The lockdown period boosted online business at Inditex and H&M. Inditex expects the online channel to account for more than a quarter of total sales in 2022, compared to 14 percent last year.

Short-term demand remains uncertain, according to analysts at HSBC, who recently lowered their annual estimates for Inditex revenue, citing likely lower third quarter growth for the Spanish retailer to reflect a slower recovery in Southern Europe and in city centers, as seen with H&M and Primark.

Measures taken by management along with recovery in demand from 2022 support HSBC’s higher-than-consensus estimates for Inditex, the analysts said.
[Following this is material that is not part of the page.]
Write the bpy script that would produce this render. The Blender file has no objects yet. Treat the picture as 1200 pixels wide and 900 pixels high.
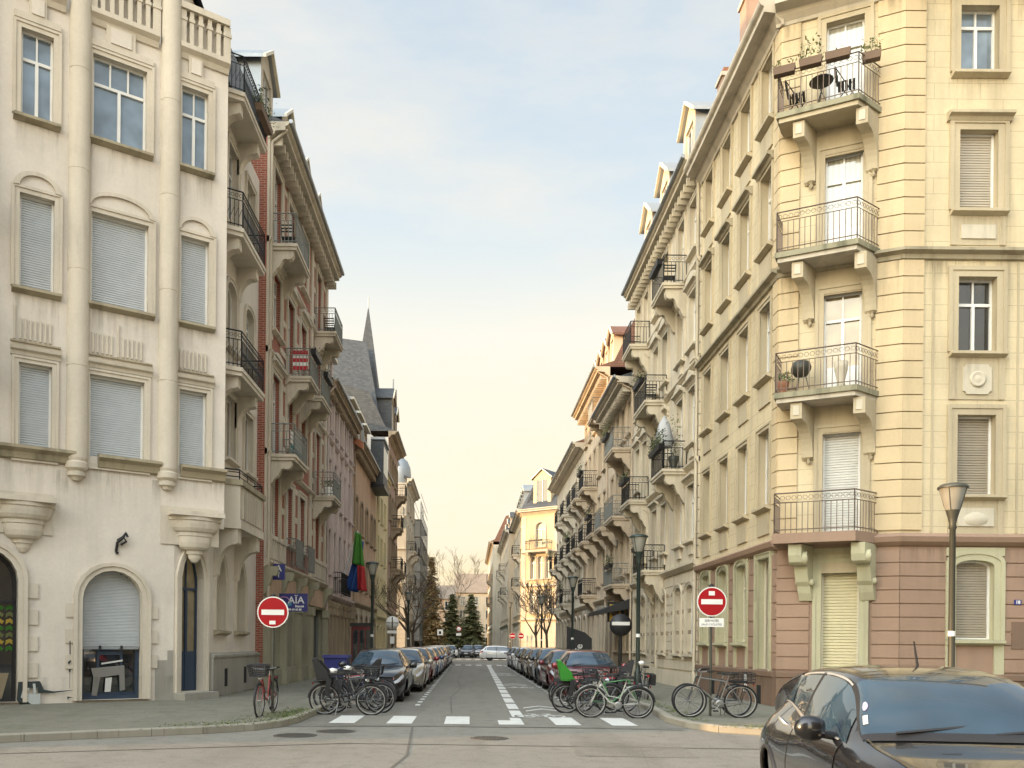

However, Inditex’s centralized operating model and short lead time supply chain gives it a structural advantage on inventory risk compared to the rest of the sector, noted HSBC.

“We also expect the acceleration of Inditex’s long-term strategy, to develop a fully integrated global store and online operating model, to drive a faster-than-expected recovery in earnings,” from 2022, added HSBC, noting the Spanish retailer’s planned digital investments of 40 percent of total capital expenditure along with the roll-out of global online capabilities.

Inditex plans to cull more than 1,000 stores over the next couple of years to further optimize its physical presence, leaving the company focused on a smaller number of larger stores with “better economics,” supporting higher group profitability, added HSBC.